■ Data excerpt
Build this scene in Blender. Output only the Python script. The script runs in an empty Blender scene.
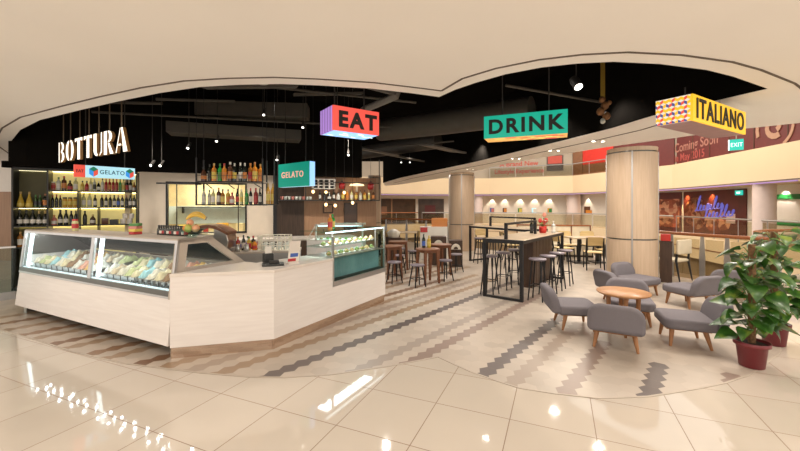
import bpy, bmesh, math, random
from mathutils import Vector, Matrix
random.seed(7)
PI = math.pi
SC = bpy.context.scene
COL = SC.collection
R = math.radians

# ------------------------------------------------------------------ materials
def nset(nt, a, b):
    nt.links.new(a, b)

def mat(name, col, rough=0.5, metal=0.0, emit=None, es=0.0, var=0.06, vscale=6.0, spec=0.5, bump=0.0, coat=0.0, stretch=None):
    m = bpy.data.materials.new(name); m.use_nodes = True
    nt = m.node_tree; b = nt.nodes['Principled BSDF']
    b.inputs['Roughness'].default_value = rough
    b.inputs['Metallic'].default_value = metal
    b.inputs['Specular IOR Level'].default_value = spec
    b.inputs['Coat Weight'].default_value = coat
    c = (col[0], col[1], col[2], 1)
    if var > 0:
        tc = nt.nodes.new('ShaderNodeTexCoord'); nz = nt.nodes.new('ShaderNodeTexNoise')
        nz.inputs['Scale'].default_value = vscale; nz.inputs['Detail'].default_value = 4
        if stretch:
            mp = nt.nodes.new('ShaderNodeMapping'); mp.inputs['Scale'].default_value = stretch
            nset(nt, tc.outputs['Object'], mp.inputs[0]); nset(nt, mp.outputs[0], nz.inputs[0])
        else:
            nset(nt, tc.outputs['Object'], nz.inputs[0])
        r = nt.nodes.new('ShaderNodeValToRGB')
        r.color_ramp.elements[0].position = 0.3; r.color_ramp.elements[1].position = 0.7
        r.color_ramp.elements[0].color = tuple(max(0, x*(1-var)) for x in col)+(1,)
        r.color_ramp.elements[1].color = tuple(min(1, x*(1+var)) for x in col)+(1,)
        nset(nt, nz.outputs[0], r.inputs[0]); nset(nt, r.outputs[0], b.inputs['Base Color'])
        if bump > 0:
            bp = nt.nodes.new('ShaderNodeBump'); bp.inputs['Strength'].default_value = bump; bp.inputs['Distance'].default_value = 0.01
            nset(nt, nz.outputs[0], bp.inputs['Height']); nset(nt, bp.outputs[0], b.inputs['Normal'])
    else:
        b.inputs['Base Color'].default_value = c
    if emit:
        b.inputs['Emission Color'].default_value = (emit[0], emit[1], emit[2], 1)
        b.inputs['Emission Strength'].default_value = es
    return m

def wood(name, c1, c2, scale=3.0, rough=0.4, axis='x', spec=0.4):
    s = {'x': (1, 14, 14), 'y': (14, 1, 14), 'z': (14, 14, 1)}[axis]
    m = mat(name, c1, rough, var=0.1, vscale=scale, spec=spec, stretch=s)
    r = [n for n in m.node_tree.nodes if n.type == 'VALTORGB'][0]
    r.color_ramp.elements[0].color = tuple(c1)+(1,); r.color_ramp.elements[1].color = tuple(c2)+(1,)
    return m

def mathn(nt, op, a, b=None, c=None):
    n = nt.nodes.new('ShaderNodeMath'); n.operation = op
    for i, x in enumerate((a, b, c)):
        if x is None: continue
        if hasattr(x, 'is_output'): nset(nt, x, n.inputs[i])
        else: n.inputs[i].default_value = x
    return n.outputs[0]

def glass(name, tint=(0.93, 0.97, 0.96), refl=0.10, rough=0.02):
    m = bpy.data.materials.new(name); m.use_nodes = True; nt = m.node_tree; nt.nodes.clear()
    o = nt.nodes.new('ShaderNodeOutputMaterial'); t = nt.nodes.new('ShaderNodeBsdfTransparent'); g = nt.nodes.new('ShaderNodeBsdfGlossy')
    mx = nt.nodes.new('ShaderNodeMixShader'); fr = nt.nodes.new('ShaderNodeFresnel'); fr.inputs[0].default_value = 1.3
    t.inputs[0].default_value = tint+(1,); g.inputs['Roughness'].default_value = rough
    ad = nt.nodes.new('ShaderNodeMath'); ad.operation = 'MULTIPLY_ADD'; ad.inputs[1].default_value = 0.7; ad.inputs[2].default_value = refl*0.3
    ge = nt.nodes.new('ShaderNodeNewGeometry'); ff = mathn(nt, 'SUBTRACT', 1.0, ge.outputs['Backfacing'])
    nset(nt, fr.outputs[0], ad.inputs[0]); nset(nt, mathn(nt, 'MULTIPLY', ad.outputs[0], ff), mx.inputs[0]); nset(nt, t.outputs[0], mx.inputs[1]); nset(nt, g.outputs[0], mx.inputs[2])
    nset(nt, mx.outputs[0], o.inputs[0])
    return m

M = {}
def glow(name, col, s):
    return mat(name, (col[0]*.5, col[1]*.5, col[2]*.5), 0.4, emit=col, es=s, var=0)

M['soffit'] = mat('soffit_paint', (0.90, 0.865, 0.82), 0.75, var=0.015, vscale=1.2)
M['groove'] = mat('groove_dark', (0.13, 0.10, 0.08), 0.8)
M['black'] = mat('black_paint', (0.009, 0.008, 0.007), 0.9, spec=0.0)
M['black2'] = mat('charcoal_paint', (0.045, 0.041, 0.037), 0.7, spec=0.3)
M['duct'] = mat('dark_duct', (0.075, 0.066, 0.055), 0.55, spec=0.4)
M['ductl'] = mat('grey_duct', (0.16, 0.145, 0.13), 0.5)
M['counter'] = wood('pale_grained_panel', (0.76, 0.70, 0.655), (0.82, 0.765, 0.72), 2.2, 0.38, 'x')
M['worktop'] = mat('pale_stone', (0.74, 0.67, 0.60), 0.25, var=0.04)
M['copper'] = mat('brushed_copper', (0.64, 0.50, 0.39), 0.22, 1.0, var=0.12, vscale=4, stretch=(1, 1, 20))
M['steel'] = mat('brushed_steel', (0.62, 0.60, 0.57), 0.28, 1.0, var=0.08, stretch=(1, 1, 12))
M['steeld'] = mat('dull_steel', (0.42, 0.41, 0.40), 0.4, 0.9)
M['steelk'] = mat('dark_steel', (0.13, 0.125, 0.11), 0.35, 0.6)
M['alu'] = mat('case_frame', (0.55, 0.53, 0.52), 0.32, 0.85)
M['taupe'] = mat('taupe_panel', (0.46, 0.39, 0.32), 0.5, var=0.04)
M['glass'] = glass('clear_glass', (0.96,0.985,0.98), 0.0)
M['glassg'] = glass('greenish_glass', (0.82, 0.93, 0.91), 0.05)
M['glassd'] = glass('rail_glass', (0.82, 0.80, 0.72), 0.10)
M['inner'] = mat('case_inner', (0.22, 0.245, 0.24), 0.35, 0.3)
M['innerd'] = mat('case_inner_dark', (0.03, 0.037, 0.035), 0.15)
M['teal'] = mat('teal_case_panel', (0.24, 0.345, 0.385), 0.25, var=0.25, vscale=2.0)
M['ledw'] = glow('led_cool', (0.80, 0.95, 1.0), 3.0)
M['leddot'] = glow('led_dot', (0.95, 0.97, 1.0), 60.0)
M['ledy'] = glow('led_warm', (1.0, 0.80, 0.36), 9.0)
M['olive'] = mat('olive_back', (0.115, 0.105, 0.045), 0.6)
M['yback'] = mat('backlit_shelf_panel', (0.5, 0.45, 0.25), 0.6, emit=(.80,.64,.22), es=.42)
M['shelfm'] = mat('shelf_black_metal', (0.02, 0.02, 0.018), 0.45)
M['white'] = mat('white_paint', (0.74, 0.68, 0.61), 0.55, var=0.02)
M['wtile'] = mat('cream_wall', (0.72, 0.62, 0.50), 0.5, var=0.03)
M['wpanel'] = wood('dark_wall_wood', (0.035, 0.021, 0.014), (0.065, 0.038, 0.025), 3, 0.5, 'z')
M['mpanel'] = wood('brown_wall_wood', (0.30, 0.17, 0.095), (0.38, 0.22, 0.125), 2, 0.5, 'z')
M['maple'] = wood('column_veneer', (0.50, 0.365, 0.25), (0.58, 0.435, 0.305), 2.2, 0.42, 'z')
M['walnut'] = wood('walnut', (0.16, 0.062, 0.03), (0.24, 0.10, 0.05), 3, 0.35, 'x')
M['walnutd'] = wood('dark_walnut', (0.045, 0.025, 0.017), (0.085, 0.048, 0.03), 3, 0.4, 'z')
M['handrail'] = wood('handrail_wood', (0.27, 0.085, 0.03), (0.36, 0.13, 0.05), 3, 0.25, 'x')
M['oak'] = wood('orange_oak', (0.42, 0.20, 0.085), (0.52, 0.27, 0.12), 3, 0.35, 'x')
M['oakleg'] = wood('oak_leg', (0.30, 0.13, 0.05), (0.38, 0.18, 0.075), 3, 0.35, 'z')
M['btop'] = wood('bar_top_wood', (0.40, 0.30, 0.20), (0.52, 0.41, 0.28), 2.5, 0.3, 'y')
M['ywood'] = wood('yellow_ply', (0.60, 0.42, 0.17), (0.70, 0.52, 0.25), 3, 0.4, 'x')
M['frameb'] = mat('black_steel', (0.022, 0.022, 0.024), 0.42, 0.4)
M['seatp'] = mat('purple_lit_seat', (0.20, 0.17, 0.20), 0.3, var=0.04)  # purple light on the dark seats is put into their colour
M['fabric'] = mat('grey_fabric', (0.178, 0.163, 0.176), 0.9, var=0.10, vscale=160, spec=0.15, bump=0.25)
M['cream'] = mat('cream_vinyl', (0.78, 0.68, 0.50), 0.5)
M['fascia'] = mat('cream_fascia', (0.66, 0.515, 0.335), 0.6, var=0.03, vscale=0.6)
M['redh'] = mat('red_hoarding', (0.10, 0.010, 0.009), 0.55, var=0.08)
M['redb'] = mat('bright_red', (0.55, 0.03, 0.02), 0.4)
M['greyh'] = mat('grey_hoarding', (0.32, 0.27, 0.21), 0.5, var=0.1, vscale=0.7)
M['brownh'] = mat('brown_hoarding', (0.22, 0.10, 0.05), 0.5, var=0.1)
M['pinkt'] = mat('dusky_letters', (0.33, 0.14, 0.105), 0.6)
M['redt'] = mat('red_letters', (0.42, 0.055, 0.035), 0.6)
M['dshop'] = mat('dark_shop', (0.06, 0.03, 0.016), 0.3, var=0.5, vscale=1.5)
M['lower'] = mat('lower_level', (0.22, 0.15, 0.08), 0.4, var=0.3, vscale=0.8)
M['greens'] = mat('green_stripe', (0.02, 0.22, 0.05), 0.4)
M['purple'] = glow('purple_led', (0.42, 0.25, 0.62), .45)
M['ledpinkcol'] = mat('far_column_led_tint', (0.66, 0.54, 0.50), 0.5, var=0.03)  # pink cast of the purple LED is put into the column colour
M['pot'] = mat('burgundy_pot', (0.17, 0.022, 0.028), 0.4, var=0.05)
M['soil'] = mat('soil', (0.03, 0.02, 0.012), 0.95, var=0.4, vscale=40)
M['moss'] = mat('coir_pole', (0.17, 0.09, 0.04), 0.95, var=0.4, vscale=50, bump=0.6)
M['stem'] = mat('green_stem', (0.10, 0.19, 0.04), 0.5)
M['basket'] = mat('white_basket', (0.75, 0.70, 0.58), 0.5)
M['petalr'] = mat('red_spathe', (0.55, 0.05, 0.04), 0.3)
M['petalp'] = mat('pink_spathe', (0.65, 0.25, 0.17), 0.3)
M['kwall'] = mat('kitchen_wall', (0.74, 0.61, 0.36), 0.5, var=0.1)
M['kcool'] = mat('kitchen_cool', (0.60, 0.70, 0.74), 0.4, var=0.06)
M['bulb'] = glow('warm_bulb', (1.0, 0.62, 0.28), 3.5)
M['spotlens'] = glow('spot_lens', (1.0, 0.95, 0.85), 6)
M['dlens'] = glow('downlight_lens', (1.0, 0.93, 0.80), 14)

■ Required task
The lines from the top of the data above through the one holding "nt.links.new(a, b)" are to be repeated exactly, and only those, with no pictures.

■ Output for this exercise
Build this scene in Blender. Output only the Python script. The script runs in an empty Blender scene.
import bpy, bmesh, math, random
from mathutils import Vector, Matrix
random.seed(7)
PI = math.pi
SC = bpy.context.scene
COL = SC.collection
R = math.radians

# ------------------------------------------------------------------ materials
def nset(nt, a, b):
    nt.links.new(a, b)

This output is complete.